Gorsuch saved plenty. By early 2017, he had piled up $4.1 million of diversified equities and bonds, the majority of his $6.7 million net worth.
That year, Trump picked him for the Supreme Court shortly after entering the White House, filling a seat that had opened up a year earlier when Justice Antonin Scalia, a conservative firebrand, died suddenly. Frustrated that Republicans had refused to allow Obama to fill the seat during his final year in office, Democrats filibustered Gorsuch’s nomination, prompting Republican Mitch McConnell to change Senate rules and allow Gorsuch through on a 54-45 vote. The Coloradan was on the court by April, reestablishing its conservative majority.
He sold his Colorado home that year for more than $1.5 million, a nice premium on what he paid for it, and bought a 7,700-square-foot estate in Potomac, Maryland for $2 million. Additionally, a month after Gorsuch joined the Supreme Court, an LLC partially owned by Gorsuch sold a Colorado cabin for $1.85 million. On his 2017 disclosure, he reported the value of the sale as between $250,000 and $500,000 and did not disclose the buyer, a lawyer whose firm frequently has business in front of the court. Reportedly, his share of the sale—$400,000—was barely more than his initial investment in 2005.

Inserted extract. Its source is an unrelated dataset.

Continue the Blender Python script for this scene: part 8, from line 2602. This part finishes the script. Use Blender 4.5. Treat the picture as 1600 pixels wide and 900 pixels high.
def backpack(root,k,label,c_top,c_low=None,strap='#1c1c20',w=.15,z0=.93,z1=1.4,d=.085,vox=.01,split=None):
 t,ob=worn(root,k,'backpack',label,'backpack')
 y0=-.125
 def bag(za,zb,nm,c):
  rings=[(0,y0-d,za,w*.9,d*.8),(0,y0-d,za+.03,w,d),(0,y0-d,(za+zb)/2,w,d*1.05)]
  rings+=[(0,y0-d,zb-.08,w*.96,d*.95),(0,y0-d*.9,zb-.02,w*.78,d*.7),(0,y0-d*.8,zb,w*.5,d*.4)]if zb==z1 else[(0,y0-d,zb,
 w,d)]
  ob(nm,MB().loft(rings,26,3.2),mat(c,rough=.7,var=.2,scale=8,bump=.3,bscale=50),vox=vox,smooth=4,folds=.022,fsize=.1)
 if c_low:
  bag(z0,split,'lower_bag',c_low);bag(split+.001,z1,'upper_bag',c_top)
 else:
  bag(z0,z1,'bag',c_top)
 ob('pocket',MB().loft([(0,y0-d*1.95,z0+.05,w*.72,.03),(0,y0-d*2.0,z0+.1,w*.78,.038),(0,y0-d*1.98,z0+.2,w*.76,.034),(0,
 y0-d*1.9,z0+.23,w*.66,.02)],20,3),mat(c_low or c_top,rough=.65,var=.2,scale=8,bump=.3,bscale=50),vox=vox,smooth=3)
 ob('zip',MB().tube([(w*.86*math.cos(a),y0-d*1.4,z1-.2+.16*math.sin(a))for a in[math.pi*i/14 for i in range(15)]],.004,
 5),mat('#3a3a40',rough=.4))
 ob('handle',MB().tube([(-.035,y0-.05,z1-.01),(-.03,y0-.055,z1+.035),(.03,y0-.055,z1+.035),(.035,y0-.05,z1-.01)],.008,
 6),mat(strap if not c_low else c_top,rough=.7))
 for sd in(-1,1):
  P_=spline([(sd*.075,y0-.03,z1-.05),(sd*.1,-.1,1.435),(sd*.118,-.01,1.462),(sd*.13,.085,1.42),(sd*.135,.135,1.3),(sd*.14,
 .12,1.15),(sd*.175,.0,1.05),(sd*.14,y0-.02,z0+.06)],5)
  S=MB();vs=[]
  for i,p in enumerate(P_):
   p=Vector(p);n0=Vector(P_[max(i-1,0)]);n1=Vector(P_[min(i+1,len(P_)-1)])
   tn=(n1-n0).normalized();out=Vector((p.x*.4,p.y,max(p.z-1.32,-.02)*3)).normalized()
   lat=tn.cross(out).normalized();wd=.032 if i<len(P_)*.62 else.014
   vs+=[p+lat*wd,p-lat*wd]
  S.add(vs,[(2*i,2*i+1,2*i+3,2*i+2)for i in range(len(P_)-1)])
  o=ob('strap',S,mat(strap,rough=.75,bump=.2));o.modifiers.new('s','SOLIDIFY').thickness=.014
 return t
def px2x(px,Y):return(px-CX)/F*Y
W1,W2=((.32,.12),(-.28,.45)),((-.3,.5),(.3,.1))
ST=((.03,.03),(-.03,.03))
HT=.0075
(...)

Gorsuch’s salary rose from $218,000 to $252,000, and his promotion came with other money-making opportunities. Penguin Random House, which published a book that consisted of his writings and speeches with a splash of memoir thrown in, paid him $650,000 from 2018 to 2020. The next year, he signed another deal with HarperCollins for $250,000.
Not that Gorsuch, age 56, needs to worry much about his finances at this point. Even after sending his two daughters to college—both attended expensive, private institutions out West—his retirement accounts and liquid investments have likely swelled to more than $5 million by now. Tack on a $2.5 million home, and he is worth about $8 million. There’s a couple million more coming his way in 2032, when he becomes eligible for a Supreme Court pension that will pay him his full salary for life— regardless of whether he continues to work in the nation’s capital or returns home to the Colorado country.